Ancient Shipwreck in the sea off Protaras, Cyprus

Dating back to the Roman times

The Department of Antiquities announces the discovery of an ancient shipwreck in the sea off Protaras, Cyprus. The site was reported by Spyros Spyrou and Andreas Kritiotis, both volunteer divers of the underwater archaeological research team of the Maritime Archaeological Research Laboratory (MARELab), Archaeological Research Unit, University of Cyprus. The Department of Antiquities acted immediately after it was reported, in order to secure the necessary funds to cover the cost of the preliminary in situ investigation, as soon as possible.

A team of MARELab archaeologists, students and volunteers, led by Dr Stella Demesticha, Associate Professor of Maritime Archaeology, is already at Protaras. The team is working on the documentation and protection of the site, in collaboration with Dr Dimitris Skarlatos, Associate Professor in the Department of Civil Engineering and Geoinformatics, Cyprus University of Technology, and Eleni Loizides, Conservator, at the Department of Antiquities.
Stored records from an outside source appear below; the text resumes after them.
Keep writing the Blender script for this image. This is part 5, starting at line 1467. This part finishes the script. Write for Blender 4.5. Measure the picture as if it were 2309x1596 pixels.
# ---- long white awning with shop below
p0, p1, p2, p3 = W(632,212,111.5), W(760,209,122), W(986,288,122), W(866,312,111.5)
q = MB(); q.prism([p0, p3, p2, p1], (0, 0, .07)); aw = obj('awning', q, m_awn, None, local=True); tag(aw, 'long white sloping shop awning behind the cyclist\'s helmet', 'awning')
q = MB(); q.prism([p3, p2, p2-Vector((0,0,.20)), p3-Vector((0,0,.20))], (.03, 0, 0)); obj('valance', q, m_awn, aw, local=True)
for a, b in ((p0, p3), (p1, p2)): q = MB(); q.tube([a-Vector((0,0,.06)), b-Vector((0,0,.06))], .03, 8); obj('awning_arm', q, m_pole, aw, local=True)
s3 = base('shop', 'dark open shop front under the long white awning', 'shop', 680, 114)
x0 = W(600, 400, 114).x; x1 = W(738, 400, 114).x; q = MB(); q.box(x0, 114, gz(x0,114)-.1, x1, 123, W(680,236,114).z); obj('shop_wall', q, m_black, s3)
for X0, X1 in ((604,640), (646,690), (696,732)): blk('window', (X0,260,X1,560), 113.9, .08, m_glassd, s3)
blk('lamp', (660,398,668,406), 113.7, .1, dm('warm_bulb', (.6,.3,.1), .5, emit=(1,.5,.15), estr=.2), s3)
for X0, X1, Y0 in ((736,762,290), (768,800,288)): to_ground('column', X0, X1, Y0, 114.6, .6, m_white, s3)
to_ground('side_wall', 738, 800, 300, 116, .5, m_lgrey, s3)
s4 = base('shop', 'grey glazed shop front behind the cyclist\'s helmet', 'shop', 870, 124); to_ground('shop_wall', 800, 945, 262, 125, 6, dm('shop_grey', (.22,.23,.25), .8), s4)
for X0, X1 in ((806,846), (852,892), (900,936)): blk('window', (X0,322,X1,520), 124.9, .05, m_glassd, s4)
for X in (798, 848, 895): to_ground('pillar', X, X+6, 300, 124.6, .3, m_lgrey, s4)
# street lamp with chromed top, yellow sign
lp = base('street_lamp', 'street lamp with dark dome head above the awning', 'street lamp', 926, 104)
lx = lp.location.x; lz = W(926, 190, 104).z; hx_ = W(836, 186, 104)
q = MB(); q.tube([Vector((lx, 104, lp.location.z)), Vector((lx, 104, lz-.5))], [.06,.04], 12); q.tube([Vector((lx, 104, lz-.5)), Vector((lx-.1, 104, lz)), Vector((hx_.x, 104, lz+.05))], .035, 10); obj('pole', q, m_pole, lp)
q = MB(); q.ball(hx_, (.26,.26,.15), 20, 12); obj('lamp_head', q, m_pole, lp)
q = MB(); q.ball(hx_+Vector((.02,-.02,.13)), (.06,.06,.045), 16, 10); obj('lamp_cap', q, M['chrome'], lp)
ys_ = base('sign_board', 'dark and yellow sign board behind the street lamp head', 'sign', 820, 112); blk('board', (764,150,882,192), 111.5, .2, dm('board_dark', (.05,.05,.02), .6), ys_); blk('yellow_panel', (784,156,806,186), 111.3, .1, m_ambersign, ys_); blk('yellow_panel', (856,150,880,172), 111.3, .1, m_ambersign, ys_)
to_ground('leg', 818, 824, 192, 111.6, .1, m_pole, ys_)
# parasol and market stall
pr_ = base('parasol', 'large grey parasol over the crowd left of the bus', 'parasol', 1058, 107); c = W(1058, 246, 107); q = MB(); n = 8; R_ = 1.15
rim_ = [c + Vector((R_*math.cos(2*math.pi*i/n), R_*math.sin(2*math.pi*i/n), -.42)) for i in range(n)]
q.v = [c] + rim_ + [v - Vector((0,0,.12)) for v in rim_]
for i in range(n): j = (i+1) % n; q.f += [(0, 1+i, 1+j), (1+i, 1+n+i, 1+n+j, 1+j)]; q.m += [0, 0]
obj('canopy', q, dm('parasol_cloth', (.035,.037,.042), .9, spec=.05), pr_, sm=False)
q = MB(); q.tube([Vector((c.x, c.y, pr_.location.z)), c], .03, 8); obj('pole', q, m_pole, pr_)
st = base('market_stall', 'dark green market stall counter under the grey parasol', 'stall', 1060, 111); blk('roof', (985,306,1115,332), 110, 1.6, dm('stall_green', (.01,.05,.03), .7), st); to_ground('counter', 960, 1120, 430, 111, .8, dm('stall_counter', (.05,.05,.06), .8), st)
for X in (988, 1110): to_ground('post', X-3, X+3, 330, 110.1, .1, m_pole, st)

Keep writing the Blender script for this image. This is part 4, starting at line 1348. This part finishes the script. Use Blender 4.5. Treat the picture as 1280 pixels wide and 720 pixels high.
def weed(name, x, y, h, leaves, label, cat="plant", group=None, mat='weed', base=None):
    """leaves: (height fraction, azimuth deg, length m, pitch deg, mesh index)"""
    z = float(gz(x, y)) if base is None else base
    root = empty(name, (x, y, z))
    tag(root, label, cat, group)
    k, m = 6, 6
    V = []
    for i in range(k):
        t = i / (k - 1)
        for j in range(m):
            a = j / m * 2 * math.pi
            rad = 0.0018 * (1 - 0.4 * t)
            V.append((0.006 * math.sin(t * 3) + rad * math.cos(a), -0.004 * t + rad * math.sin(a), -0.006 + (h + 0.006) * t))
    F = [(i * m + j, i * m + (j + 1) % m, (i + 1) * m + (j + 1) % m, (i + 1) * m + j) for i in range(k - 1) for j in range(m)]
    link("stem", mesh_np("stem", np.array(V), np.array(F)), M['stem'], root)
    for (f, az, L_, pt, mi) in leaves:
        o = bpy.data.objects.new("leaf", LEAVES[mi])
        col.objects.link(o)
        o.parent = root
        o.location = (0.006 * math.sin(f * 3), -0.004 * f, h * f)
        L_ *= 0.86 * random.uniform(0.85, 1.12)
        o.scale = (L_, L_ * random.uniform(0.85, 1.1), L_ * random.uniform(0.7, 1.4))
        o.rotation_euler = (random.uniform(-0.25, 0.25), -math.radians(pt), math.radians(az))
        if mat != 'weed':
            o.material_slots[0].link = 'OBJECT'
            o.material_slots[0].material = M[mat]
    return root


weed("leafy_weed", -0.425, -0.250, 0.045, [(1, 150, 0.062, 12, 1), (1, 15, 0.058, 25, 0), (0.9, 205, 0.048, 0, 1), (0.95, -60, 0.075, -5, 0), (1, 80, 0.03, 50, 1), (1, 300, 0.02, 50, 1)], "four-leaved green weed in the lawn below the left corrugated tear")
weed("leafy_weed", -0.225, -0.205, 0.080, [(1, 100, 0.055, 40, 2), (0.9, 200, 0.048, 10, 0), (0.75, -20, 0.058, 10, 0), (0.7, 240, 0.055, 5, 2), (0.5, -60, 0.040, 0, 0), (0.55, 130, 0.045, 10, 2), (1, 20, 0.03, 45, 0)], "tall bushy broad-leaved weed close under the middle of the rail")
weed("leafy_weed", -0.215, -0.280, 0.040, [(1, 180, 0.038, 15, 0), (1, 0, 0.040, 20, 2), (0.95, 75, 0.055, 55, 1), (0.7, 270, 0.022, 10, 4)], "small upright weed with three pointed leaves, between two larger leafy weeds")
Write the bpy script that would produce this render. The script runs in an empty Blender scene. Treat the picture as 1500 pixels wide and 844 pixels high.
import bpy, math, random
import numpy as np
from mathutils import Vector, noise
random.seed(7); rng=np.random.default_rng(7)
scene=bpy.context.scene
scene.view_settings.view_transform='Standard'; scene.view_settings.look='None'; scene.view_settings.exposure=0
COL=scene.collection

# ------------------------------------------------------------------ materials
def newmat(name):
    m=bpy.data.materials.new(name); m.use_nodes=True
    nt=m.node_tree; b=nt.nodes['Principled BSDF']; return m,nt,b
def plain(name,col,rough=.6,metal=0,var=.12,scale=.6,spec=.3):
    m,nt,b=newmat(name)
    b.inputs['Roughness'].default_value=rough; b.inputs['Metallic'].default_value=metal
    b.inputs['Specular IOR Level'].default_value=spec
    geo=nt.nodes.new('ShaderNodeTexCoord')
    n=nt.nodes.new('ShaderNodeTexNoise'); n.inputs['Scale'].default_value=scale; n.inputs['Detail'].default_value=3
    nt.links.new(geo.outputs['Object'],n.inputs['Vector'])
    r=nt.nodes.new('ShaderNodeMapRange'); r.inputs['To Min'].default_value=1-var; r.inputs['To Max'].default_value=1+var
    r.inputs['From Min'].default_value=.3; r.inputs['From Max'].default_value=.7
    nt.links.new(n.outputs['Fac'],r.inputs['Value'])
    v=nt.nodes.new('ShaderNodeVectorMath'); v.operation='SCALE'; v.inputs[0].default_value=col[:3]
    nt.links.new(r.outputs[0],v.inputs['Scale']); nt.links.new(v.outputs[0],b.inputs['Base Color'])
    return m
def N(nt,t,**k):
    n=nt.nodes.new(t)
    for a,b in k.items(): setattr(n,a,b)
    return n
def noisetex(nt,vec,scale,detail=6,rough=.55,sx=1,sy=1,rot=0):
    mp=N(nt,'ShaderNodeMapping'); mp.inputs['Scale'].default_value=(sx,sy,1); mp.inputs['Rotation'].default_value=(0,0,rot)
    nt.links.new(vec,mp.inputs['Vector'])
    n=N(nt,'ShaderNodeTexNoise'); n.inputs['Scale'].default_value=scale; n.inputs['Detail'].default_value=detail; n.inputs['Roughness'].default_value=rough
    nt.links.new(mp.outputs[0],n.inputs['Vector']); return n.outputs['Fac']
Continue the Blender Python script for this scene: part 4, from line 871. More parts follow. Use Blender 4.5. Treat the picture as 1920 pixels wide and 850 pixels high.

The site is a wreck of a Roman ship, loaded with transport amphorae, most probably from Syria and Cilicia. It is the first undisturbed Roman shipwreck ever found in Cyprus, the study of which is expected to shed new light on the breadth and the scale of seaborne trade between Cyprus and the rest of the Roman provinces of the eastern Mediterranean.

This project also marks a milestone for Cypriot archaeology, because it is the first time that an underwater archaeological project is fully funded by the Ministry of Transport, Communications and Works.

The Department of Antiquities and the Archaeological Research Unit of the University of Cyprus express their deep appreciation and thanks to Spyros Spyrou and Andreas Kritiotis for immediately reporting their discovery to the authorities. Sincere thanks are also owed to all volunteers and supporters of this project, which was organized on a very short notice; thanks also to the generosity and collaboration of diverse institutions and individuals. This enthusiastic mobilization of authorities and citizens around an important archaeological site sends optimistic messages regarding the protection of cultural heritage by Cypriot society.